Erano da poco passate le 21, quando il Presidente della Repubblica Sergio Mattarella ha enunciato un lungo elenco di “urgenze” che lo facevano propendere per la soluzione di affidare l’incarico ad una personalità di “alto profilo”. Tra queste, oltre all’emergenza sanitaria, spiccavano gli impegni con la Ue ed i “grandi fondi europei” in arrivo. Dopo pochi minuti, veniva annunciata ufficialmente la convocazione al Quirinale di Mario Draghi.
Non si azzardano previsioni di alcun genere sulla riuscita del tentativo dell’ex presidente della Bce, ma si può ipotizzare uno scenario che discende proprio dalle parole di Mattarella.
Praticamente per tutto il 2021, ma potremmo estendere l’orizzonte temporale anche oltre, l’agenda politica italiana è di fatto dettata da Bruxelles. Un pilota automatico innestato da tempo che prevede, in ordine sparso:
1) Definizione del Recovery plan ed invio alla Commissione entro il 30 aprile.

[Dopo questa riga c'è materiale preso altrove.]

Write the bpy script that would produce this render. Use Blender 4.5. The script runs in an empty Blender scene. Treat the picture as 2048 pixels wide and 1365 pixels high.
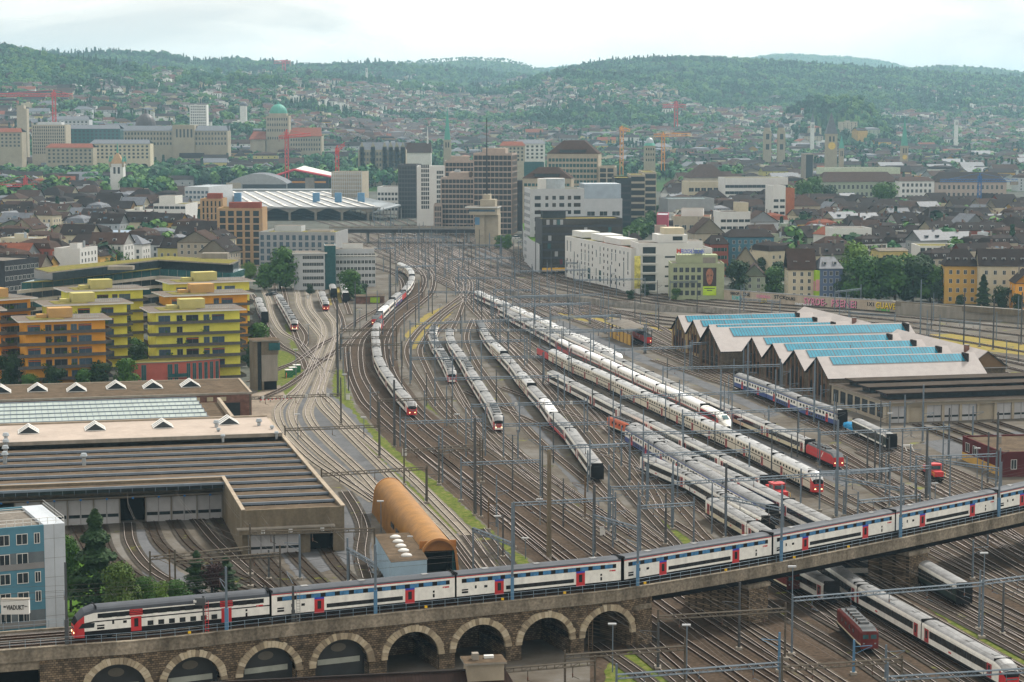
import bpy, math, random
import numpy as np
from mathutils import Vector, Matrix, noise
R = math.radians
scene = bpy.context.scene
F, CX, CY, HZ, CH = 4200.0, 1024.0, 682.5, 225.0, 80.0
PT = math.atan((CY-HZ)/F)
cam_d = bpy.data.cameras.new('camera'); cam = bpy.data.objects.new('camera', cam_d)
scene.collection.objects.link(cam); scene.camera = cam
cam.location = (0, 0, CH); cam.rotation_euler = (R(90)-PT, 0, 0)
cam_d.sensor_width = 36; cam_d.lens = F*36/2048; cam_d.clip_start = 1; cam_d.clip_end = 60000
SUN_EL, SUN_AZ = R(48), R(38)
w = bpy.data.worlds.new('World'); scene.world = w; w.use_nodes = True
nt = w.node_tree; nt.nodes.clear()
def N(t, tree=None, **kw):
 n = (tree or nt).nodes.new(t)
 for k, v in kw.items(): setattr(n, k, v)
 return n
out = N('ShaderNodeOutputWorld'); bg = N('ShaderNodeBackground'); bg.inputs[1].default_value = 0.084
sky = N('ShaderNodeTexSky', sky_type='NISHITA', sun_disc=False); sky.sun_elevation = SUN_EL; sky.sun_rotation = SUN_AZ
sky.air_density = 1.2; sky.dust_density = 3
tc = N('ShaderNodeTexCoord'); mp = N('ShaderNodeMapping'); mp.inputs['Scale'].default_value = (1, 1, 3.5)
n1 = N('ShaderNodeTexNoise'); n1.inputs['Scale'].default_value = 4.8; n1.inputs['Detail'].default_value = 8; n1.inputs['Roughness'].default_value = .52; n1.inputs['Distortion'].default_value = .7
rp = N('ShaderNodeValToRGB'); rp.color_ramp.elements[0].position = .36; rp.color_ramp.elements[1].position = .6
rp.color_ramp.elements[0].color = (8.9, 8.6, 8.1, 1); rp.color_ramp.elements[1].color = (14.6, 13.5, 12.0, 1)
mx = N('ShaderNodeMixRGB'); mx.inputs[0].default_value = .95
nt.links.new(tc.outputs['Generated'], mp.inputs[0]); nt.links.new(mp.outputs[0], n1.inputs['Vector'])
nt.links.new(n1.outputs['Fac'], rp.inputs[0]); nt.links.new(sky.outputs[0], mx.inputs[1]); nt.links.new(rp.outputs[0], mx.inputs[2])
nt.links.new(mx.outputs[0], bg.inputs[0]); nt.links.new(bg.outputs[0], out.inputs[0])
sd = bpy.data.lights.new('sun', 'SUN'); sd.energy = 3.9; sd.angle = R(6); sd.color = (1, .95, .87)
so = bpy.data.objects.new('sun', sd); scene.collection.objects.link(so)
so.rotation_euler = Vector((math.sin(SUN_AZ)*math.cos(SUN_EL), math.cos(SUN_AZ)*math.cos(SUN_EL), math.sin(SUN_EL))).to_track_quat('Z', 'Y').to_euler()
scene.view_settings.view_transform = 'Standard'; scene.view_settings.look = 'None'
scene.view_settings.exposure = 0.28; scene.view_settings.gamma = 1
scene.render.resolution_x = 1024; scene.render.resolution_y = 682
scene.cycles.max_bounces = 5; scene.cycles.diffuse_bounces = 2; scene.cycles.glossy_bounces = 2; scene.cycles.volume_bounces = 3
scene.cycles.transmission_bounces = 2; scene.cycles.transparent_max_bounces = 4
rnd = random.Random(7)
_c, _s = math.cos(PT), math.sin(PT)
def G(u, v, z=0.0):
 x, y = (u-CX)/F, (CY-v)/F
 dy, dz = _c+y*_s, -_s+y*_c
 t = (z-CH)/dz
 return Vector((x*t, dy*t, z))
def GD(u, v, D):
 "point seen at pixel (u, v) at horizontal distance D ahead"
 x, y = (u-CX)/F, (CY-v)/F
 dy, dz = _c+y*_s, -_s+y*_c
 t = D/dy
 return Vector((x*t, D, CH+dz*t))
def ZT(v, D): return GD(CX, v, D).z
def U(p): return CX+F*p.x/(p.y*_c+(CH-p.z)*_s)
MATS = {}
def new_mat(name):
 m = bpy.data.materials.new(name); m.use_nodes = True; b = m.node_tree.nodes['Principled BSDF']; b.inputs['Specular IOR Level'].default_value = .04
 return m, m.node_tree, b
def M(name, col=(.5,.5,.5), rough=.8, metal=0, var=.18, scale=.4, streak=0, spec=None, fine=None, emit=0):
 if name in MATS: return MATS[name]
 if rough >= .65 and not emit: k = .72 if max(col) < .36 else .86; col = tuple(c*k for c in col)
 m, t, b = new_mat(name)
 b.inputs['Roughness'].default_value = rough; b.inputs['Metallic'].default_value = metal
 b.inputs['Specular IOR Level'].default_value = spec if spec is not None else (.5 if rough < .5 else .25 if rough < .65 else .05)
 if emit: b.inputs['Emission Color'].default_value = (*col, 1); b.inputs['Emission Strength'].default_value = emit
 c = N('ShaderNodeTexCoord', t)
 no = N('ShaderNodeTexNoise', t); no.inputs['Scale'].default_value = scale; no.inputs['Detail'].default_value = 6; no.inputs['Roughness'].default_value = .65
 mpn = N('ShaderNodeMapping', t); mpn.inputs['Scale'].default_value = (1, 1, .22 if streak else 1)
 t.links.new(c.outputs['Object'], mpn.inputs[0]); t.links.new(mpn.outputs[0], no.inputs['Vector'])
 r = N('ShaderNodeValToRGB', t); e = r.color_ramp.elements
 e[0].position = .3; e[1].position = .7
 lo = tuple(max(0, x*(1-var)) for x in col); hi = tuple(min(1, x*(1+var)) for x in col)
 e[0].color = (*lo, 1); e[1].color = (*hi, 1)
 t.links.new(no.outputs['Fac'], r.inputs[0]); last = r.outputs[0]
 if fine:
  n2 = N('ShaderNodeTexNoise', t); n2.inputs['Scale'].default_value = fine[0]; n2.inputs['Detail'].default_value = 3
  t.links.new(c.outputs['Object'], n2.inputs['Vector'])
  mr = N('ShaderNodeMapRange', t); mr.inputs[1].default_value = .3; mr.inputs[2].default_value = .7
  mr.inputs[3].default_value = 1-fine[1]; mr.inputs[4].default_value = 1+fine[1]
  t.links.new(n2.outputs['Fac'], mr.inputs[0])
  mu = N('ShaderNodeVectorMath', t, operation='SCALE'); t.links.new(last, mu.inputs[0]); t.links.new(mr.outputs[0], mu.inputs['Scale'])
  last = mu.outputs[0]
 t.links.new(last, b.inputs['Base Color'])
 MATS[name] = m
 return m
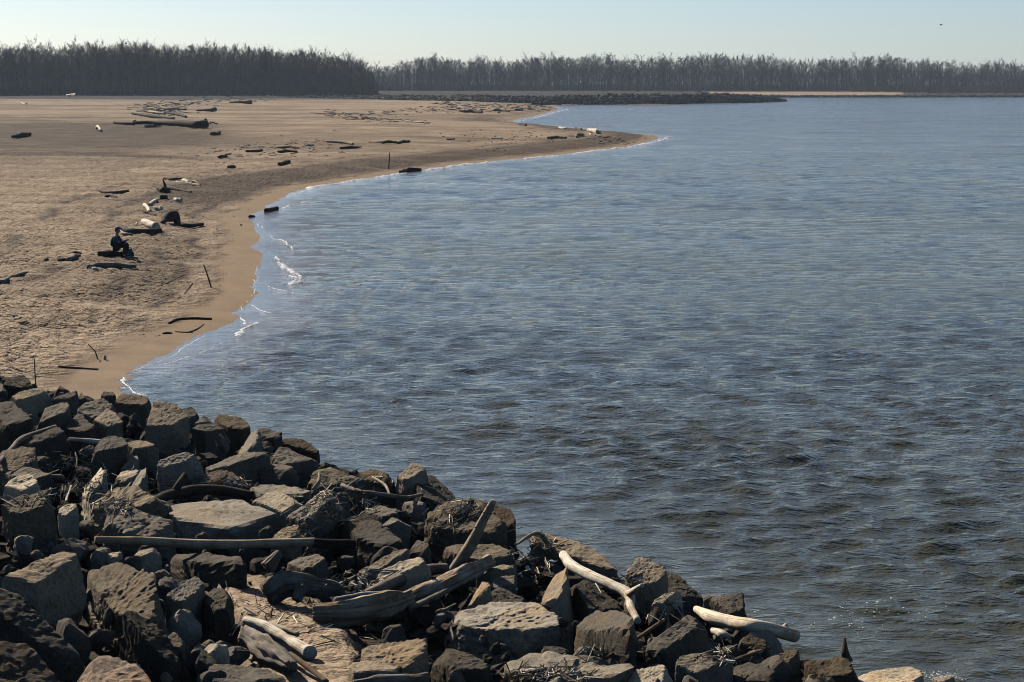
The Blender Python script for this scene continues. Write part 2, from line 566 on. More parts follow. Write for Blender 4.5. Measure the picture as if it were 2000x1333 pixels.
def build_river():
    x, y, r, f = polar(1050, 440, 16.0, 1500, R(25))
    d = land_dist(x, y)
    keep = (np.min(d[f], axis=1) < 1.6)
    rz = rock_zone(x, y - 6)
    off = np.maximum(-d, 0)
    chop = np.clip(sstep(0.2, 3.5, off) * 0.85 + 0.15, 0, 1) * (1 - rz) + rz * (0.45 + 0.55 * sstep(0, 5, off))
    dist_amp = 1.0 - 0.2 * sstep(35, 130, r)
    dx, dy, dz = wave_field(x, y, r)
    g = chop * dist_amp
    v = np.stack([x + dx * g, y + dy * g, dz * g], 1)
    silt = 0.75 * (1 - sstep(0.3, 4.5, off + 1.4 * noise2(x, y, 0.3, 51))) * (1 - rz)
    ch = chop * (0.75 + 0.25 * sstep(150, 20, r))
    v, f2, a2 = compact(v, f[keep], dict(chop=ch, silt=silt, fardetail=sstep(55, 200, r) * sstep(1, 12, off), rough=0.06 + 0.12 * sstep(60, 400, r)))
    m = mesh_np('river', v, f2, True)
    put_attrs(m, a2)
    o = link('river', m, M_WATER)
    tag(o, 'wide choppy blue brown river', 'river', kind='structure')
build_ground()
build_river()

def build_riverbank():
    """unseen high bank under and behind the camera, added to block low sky light"""
    xs = np.linspace(-90, 14, 90); ys = np.linspace(-60, 16.5, 70)
    X, Y = np.meshgrid(xs, ys, indexing='ij')
    z = np.where(Y < 0.5, 5.9, 5.9 - 0.36 * (Y - 0.5))
    z = z + 0.12 * noise2(X.ravel(), Y.ravel(), 0.5, 71).reshape(X.shape)
    z = np.where(X > 3, z - 0.62 * (X - 3), z)
    z = np.maximum(z, -0.8)
    n = len(ys)
    i = np.arange(len(xs) - 1)[:, None] * n + np.arange(n - 1)[None, :]
    F = np.stack([i, i + n, i + n + 1, i + 1], -1).reshape(-1, 4)
    m = mesh_np('riverbank', np.stack([X.ravel(), Y.ravel(), z.ravel()], 1), F, True)
    tag(link('riverbank', m, mat_plain('bank_earth', (0.06, 0.048, 0.03), 0.95, 0.4, 1.5)), 'unseen high earth bank added to block low sky light from the riprap', 'bank', kind='structure')
build_riverbank()  # added out of view to cut the sky fill on the rock fronts
# ------------------------------------------------------------------ boulders of the foreground riprap
def ico(sub):
    bm = bmesh.new()
    bmesh.ops.create_icosphere(bm, subdivisions=sub, radius=1.0)
    v = np.array([x.co[:] for x in bm.verts])
    f = np.array([[q.index for q in x.verts] for x in bm.faces])
    bm.free()
    return v, f
ICO = {k: ico(k) for k in (1, 2, 3, 4, 5, 6)}
def hull_planes(pts):
    bm = bmesh.new()
    for p in pts:
        bm.verts.new(p)
    r = bmesh.ops.convex_hull(bm, input=bm.verts)
    bmesh.ops.delete(bm, geom=list({g for g in r['geom_interior'] if isinstance(g, bmesh.types.BMVert)}), context='VERTS')
    bm.normal_update()
    vs = np.array([v.co[:] for v in bm.verts])
    c = vs.mean(0)
    n = np.array([f.normal[:] for f in bm.faces])
    o = np.array([(np.array(f.verts[0].co[:]) - c) @ np.array(f.normal[:]) for f in bm.faces])
    bm.free()
    flip = o < 0
    n[flip] *= -1
    o = np.abs(o)
    keep = o > 1e-4
    return c, n[keep], o[keep], vs.max(0) - vs.min(0)
def rock_mesh(name, pts, sub, seed, rough=1.0, round_=150, strata=None, pock=0.0):
    """angular rock filling the hull of pts, broken up with fracture noise"""
    c, n, o, ext = hull_planes(pts)
    # knock off corners along random fracture planes
    rgc = np.random.RandomState(seed + 900)
    cn = rgc.normal(size=(17, 3)); cn /= np.linalg.norm(cn, axis=1)[:, None]
    allp = np.asarray(pts) - c
    co = (allp @ cn.T).max(0) * rgc.uniform(0.72, 0.97, 17)
    flat = cn @ np.asarray(strata) < 0.72 if strata is not None else np.abs(cn[:, 2]) < 0.75
    n = np.vstack([n, cn[flat]]); o = np.concatenate([o, co[flat]])
    V, F = ICO[sub]
    d = V * (ext / ext.max()) ** 0.75
    d /= np.linalg.norm(d, axis=1)[:, None]
    nd = d @ n.T
    q = np.where(nd > 1e-3, nd, 1e-3) / o[None, :]
    q = np.where(nd > 1e-3, q, 0)
    qm = q.max(1)
    r = 1.0 / (qm * ((q / qm[:, None]) ** round_).sum(1) ** (1.0 / round_))
    P = d * r[:, None]
    s = float(np.sort(ext)[1])
    sd = seed * 13.7
    # large break-outs, sharp ridges, then grain
    a = vnoise(P * (1.7 / s) + sd, seed)
    b = 1 - 2 * np.abs(vnoise(P * (3.6 / s) + sd, seed + 1))
    e = vnoise(P * (8.5 / s) + sd, seed + 2)
    g = 1 - 2 * np.abs(vnoise(P * (17.0 / s) + sd, seed + 3))
    h = vnoise(P * (36.0 / s) + sd, seed + 4)
    chip = np.floor(2.5 * vnoise(P * (2.6 / s) + sd + 5, seed + 5)) / 2.5
    disp = s * rough * (0.013 * a + 0.012 * b + 0.013 * e + 0.009 * g + 0.008 * h + 0.030 * chip)
    if strata is not None:
        k = P @ np.asarray(strata)
        kk = k / s * 7 + 0.6 * a
        lay = vnoise(np.stack([np.floor(kk) * 1.31, np.zeros_like(kk), np.zeros_like(kk)], 1), seed + 7)
        side = 1 - np.abs(d @ np.asarray(strata))
        disp += s * 0.05 * rough * lay * side
    if pock:
        pk = vnoise(P * (22.0 / s) + sd, seed + 9)
        disp -= s * pock * np.clip(pk - 0.15, 0, 1) * 0.03
    P = P + d * disp[:, None]
    return P + c, F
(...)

2) Valutazione del piano da parte della Commissione entro le 8 settimane successive.
3) Approvazione del piano da parte del Consiglio entro le 4 settimane successive.
4) Incasso dell’anticipo del 13% dei sussidi e forse dei finanziamenti (una cifra che potrebbe variare dai 9 ai 25 miliardi).
5) Approvazione della Legge di ratifica della riforma del Trattato del Mes.
Il tutto dando per scontato ciò che scontato non è, e cioè che tutti Paesi ratifichino le nuove risorse proprie a disposizione della Ue e che Consiglio ed Europarlamento completino l’adozione del regolamento che disciplina il Recovery Fund (RRF).
In questo scenario, Draghi ha un vantaggio su qualsiasi altro nostro altro rappresentante, nello scenario politico e parlamentare dato: conosce alla perfezione tutti i meccanismi che regolano il (mal)funzionamento delle istituzioni unionali.
Da Bruxelles a Berlino a Francoforte, non c’è segreto per lui. E soprattutto, da Presidente della Bce, si è fatto una fama di uomo deciso, capace di imporre anche scelte potenzialmente divisive. Come è spesso accaduto nel Consiglio della Bce.
È sicuramente rispettato, se non temuto.
Allora se proprio l’Italia deve essere costretta a bere l’olio di ricino costituito da questi pseudo aiuti e, subito dopo, delle politiche recessive imposte dal Patto di Stabilità, non è meglio che ci sia Draghi a negoziare questi dossier decisivi, cercando di sfruttare la propria autorevolezza ed evitando che l’Italia sia “bullizzata” come è accaduto con Giuseppe Conte e Roberto Gualtieri, spesso trattati alla stregua di meri esecutori?
In altre parole – considerato il percorso di guerra già disegnato e l’impossibilità di avere altri rappresentanti democraticamente selezionati – è meglio affidarsi a chi il nemico lo conosce, proprio perché ha operato tra le sue fila e potrebbe ottenerne relativa clemenza?
Non aveva molto senso continuare ad affidarsi a chi il nemico lo conosceva ma eravamo pressoché certi che avesse l’unico obiettivo di accettarne incondizionatamente le richieste.